__Short task__: Copy out every record precisely.

__Excerpted data__:

* * * * * * *

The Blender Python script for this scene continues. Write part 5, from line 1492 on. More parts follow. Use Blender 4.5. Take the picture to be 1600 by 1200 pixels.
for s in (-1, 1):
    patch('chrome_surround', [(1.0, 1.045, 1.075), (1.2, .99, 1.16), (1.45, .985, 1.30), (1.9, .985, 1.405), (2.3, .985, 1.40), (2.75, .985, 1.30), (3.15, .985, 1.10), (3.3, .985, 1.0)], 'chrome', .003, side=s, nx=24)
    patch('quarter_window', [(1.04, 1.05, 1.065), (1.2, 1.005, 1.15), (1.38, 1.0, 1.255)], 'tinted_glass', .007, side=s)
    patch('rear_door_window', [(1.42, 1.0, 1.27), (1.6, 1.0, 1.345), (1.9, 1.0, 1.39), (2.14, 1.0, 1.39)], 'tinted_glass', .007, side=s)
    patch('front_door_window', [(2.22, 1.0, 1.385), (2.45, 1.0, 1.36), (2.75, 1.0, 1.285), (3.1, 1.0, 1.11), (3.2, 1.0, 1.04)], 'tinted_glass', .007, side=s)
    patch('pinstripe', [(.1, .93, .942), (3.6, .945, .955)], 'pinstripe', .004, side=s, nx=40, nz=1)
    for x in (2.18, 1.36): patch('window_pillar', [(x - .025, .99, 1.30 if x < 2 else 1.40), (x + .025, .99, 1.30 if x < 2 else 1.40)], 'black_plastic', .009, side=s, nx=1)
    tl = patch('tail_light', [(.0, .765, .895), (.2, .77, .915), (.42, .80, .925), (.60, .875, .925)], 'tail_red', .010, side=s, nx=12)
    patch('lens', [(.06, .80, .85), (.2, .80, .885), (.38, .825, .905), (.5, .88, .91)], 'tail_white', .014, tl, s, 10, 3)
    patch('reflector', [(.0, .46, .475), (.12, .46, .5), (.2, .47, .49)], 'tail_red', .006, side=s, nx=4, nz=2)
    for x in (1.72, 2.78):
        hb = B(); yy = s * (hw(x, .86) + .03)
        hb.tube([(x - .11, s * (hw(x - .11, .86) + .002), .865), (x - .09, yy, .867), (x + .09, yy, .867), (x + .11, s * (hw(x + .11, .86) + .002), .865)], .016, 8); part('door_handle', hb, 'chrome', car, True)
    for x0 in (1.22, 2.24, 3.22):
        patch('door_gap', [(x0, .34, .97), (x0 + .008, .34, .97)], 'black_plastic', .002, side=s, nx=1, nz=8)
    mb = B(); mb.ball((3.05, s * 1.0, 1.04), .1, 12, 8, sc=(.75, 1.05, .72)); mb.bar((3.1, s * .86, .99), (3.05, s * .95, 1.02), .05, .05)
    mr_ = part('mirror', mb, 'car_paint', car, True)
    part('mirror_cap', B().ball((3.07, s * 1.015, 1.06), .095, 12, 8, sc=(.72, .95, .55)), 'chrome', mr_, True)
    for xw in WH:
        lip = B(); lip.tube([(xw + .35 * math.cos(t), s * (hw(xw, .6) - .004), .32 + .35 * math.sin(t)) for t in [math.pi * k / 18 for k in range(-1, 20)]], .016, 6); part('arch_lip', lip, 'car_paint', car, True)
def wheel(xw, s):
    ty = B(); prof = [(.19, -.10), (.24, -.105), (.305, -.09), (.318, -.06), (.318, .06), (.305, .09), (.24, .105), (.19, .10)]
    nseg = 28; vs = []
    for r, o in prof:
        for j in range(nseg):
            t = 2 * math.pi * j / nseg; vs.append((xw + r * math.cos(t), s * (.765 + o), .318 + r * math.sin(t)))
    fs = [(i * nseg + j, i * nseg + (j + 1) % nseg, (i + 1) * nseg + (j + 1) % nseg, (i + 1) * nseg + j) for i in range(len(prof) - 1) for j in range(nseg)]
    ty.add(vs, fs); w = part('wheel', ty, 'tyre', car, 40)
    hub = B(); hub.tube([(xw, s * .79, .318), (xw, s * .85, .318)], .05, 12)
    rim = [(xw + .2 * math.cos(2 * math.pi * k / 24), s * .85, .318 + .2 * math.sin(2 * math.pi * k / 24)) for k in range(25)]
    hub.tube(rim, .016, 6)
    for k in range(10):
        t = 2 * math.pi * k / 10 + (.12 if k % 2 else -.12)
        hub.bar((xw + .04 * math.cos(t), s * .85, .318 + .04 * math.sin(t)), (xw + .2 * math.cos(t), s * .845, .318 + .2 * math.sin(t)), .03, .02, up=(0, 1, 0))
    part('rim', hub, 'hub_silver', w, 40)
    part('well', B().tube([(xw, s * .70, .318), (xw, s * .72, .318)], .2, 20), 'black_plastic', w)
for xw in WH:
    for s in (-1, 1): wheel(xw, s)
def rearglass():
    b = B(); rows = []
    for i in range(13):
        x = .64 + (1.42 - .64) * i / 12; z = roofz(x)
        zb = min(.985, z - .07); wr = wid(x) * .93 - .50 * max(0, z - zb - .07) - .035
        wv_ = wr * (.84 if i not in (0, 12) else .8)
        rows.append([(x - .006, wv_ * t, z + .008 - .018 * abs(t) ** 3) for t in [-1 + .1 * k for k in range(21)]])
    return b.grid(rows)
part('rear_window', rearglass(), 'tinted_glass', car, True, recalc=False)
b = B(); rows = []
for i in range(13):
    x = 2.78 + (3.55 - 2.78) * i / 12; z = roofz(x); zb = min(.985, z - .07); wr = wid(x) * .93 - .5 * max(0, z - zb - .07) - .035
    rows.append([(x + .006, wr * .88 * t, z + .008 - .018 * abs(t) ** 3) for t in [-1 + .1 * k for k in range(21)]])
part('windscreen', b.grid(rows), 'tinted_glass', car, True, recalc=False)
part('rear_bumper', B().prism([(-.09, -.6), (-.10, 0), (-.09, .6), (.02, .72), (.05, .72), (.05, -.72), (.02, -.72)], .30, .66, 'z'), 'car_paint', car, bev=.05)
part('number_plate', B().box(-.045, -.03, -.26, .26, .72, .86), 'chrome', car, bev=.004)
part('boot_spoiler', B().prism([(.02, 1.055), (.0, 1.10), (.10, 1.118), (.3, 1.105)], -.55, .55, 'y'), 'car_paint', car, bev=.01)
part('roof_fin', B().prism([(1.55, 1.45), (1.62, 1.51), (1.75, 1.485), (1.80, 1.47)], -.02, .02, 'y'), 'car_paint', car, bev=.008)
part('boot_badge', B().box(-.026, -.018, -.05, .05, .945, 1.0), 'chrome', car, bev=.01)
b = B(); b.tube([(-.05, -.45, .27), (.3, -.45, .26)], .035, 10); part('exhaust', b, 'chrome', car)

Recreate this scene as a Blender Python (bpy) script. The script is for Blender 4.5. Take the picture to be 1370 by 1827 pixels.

* * * * * * *

__Right answer__:
The Blender Python script for this scene continues. Write part 5, from line 1492 on. More parts follow. Use Blender 4.5. Take the picture to be 1600 by 1200 pixels.
for s in (-1, 1):
    patch('chrome_surround', [(1.0, 1.045, 1.075), (1.2, .99, 1.16), (1.45, .985, 1.30), (1.9, .985, 1.405), (2.3, .985, 1.40), (2.75, .985, 1.30), (3.15, .985, 1.10), (3.3, .985, 1.0)], 'chrome', .003, side=s, nx=24)
    patch('quarter_window', [(1.04, 1.05, 1.065), (1.2, 1.005, 1.15), (1.38, 1.0, 1.255)], 'tinted_glass', .007, side=s)
    patch('rear_door_window', [(1.42, 1.0, 1.27), (1.6, 1.0, 1.345), (1.9, 1.0, 1.39), (2.14, 1.0, 1.39)], 'tinted_glass', .007, side=s)
    patch('front_door_window', [(2.22, 1.0, 1.385), (2.45, 1.0, 1.36), (2.75, 1.0, 1.285), (3.1, 1.0, 1.11), (3.2, 1.0, 1.04)], 'tinted_glass', .007, side=s)
    patch('pinstripe', [(.1, .93, .942), (3.6, .945, .955)], 'pinstripe', .004, side=s, nx=40, nz=1)
    for x in (2.18, 1.36): patch('window_pillar', [(x - .025, .99, 1.30 if x < 2 else 1.40), (x + .025, .99, 1.30 if x < 2 else 1.40)], 'black_plastic', .009, side=s, nx=1)
    tl = patch('tail_light', [(.0, .765, .895), (.2, .77, .915), (.42, .80, .925), (.60, .875, .925)], 'tail_red', .010, side=s, nx=12)
    patch('lens', [(.06, .80, .85), (.2, .80, .885), (.38, .825, .905), (.5, .88, .91)], 'tail_white', .014, tl, s, 10, 3)
    patch('reflector', [(.0, .46, .475), (.12, .46, .5), (.2, .47, .49)], 'tail_red', .006, side=s, nx=4, nz=2)
    for x in (1.72, 2.78):
        hb = B(); yy = s * (hw(x, .86) + .03)
        hb.tube([(x - .11, s * (hw(x - .11, .86) + .002), .865), (x - .09, yy, .867), (x + .09, yy, .867), (x + .11, s * (hw(x + .11, .86) + .002), .865)], .016, 8); part('door_handle', hb, 'chrome', car, True)
    for x0 in (1.22, 2.24, 3.22):
        patch('door_gap', [(x0, .34, .97), (x0 + .008, .34, .97)], 'black_plastic', .002, side=s, nx=1, nz=8)
    mb = B(); mb.ball((3.05, s * 1.0, 1.04), .1, 12, 8, sc=(.75, 1.05, .72)); mb.bar((3.1, s * .86, .99), (3.05, s * .95, 1.02), .05, .05)
    mr_ = part('mirror', mb, 'car_paint', car, True)
    part('mirror_cap', B().ball((3.07, s * 1.015, 1.06), .095, 12, 8, sc=(.72, .95, .55)), 'chrome', mr_, True)
    for xw in WH:
        lip = B(); lip.tube([(xw + .35 * math.cos(t), s * (hw(xw, .6) - .004), .32 + .35 * math.sin(t)) for t in [math.pi * k / 18 for k in range(-1, 20)]], .016, 6); part('arch_lip', lip, 'car_paint', car, True)
def wheel(xw, s):
    ty = B(); prof = [(.19, -.10), (.24, -.105), (.305, -.09), (.318, -.06), (.318, .06), (.305, .09), (.24, .105), (.19, .10)]
    nseg = 28; vs = []
    for r, o in prof:
        for j in range(nseg):
            t = 2 * math.pi * j / nseg; vs.append((xw + r * math.cos(t), s * (.765 + o), .318 + r * math.sin(t)))
    fs = [(i * nseg + j, i * nseg + (j + 1) % nseg, (i + 1) * nseg + (j + 1) % nseg, (i + 1) * nseg + j) for i in range(len(prof) - 1) for j in range(nseg)]
    ty.add(vs, fs); w = part('wheel', ty, 'tyre', car, 40)
    hub = B(); hub.tube([(xw, s * .79, .318), (xw, s * .85, .318)], .05, 12)
    rim = [(xw + .2 * math.cos(2 * math.pi * k / 24), s * .85, .318 + .2 * math.sin(2 * math.pi * k / 24)) for k in range(25)]
    hub.tube(rim, .016, 6)
    for k in range(10):
        t = 2 * math.pi * k / 10 + (.12 if k % 2 else -.12)
        hub.bar((xw + .04 * math.cos(t), s * .85, .318 + .04 * math.sin(t)), (xw + .2 * math.cos(t), s * .845, .318 + .2 * math.sin(t)), .03, .02, up=(0, 1, 0))
    part('rim', hub, 'hub_silver', w, 40)
    part('well', B().tube([(xw, s * .70, .318), (xw, s * .72, .318)], .2, 20), 'black_plastic', w)
for xw in WH:
    for s in (-1, 1): wheel(xw, s)
def rearglass():
    b = B(); rows = []
    for i in range(13):
        x = .64 + (1.42 - .64) * i / 12; z = roofz(x)
        zb = min(.985, z - .07); wr = wid(x) * .93 - .50 * max(0, z - zb - .07) - .035
        wv_ = wr * (.84 if i not in (0, 12) else .8)
        rows.append([(x - .006, wv_ * t, z + .008 - .018 * abs(t) ** 3) for t in [-1 + .1 * k for k in range(21)]])
    return b.grid(rows)
part('rear_window', rearglass(), 'tinted_glass', car, True, recalc=False)
b = B(); rows = []
for i in range(13):
    x = 2.78 + (3.55 - 2.78) * i / 12; z = roofz(x); zb = min(.985, z - .07); wr = wid(x) * .93 - .5 * max(0, z - zb - .07) - .035
    rows.append([(x + .006, wr * .88 * t, z + .008 - .018 * abs(t) ** 3) for t in [-1 + .1 * k for k in range(21)]])
part('windscreen', b.grid(rows), 'tinted_glass', car, True, recalc=False)
part('rear_bumper', B().prism([(-.09, -.6), (-.10, 0), (-.09, .6), (.02, .72), (.05, .72), (.05, -.72), (.02, -.72)], .30, .66, 'z'), 'car_paint', car, bev=.05)
part('number_plate', B().box(-.045, -.03, -.26, .26, .72, .86), 'chrome', car, bev=.004)
part('boot_spoiler', B().prism([(.02, 1.055), (.0, 1.10), (.10, 1.118), (.3, 1.105)], -.55, .55, 'y'), 'car_paint', car, bev=.01)
part('roof_fin', B().prism([(1.55, 1.45), (1.62, 1.51), (1.75, 1.485), (1.80, 1.47)], -.02, .02, 'y'), 'car_paint', car, bev=.008)
part('boot_badge', B().box(-.026, -.018, -.05, .05, .945, 1.0), 'chrome', car, bev=.01)
b = B(); b.tube([(-.05, -.45, .27), (.3, -.45, .26)], .035, 10); part('exhaust', b, 'chrome', car)

Recreate this scene as a Blender Python (bpy) script. The script is for Blender 4.5. Take the picture to be 1370 by 1827 pixels.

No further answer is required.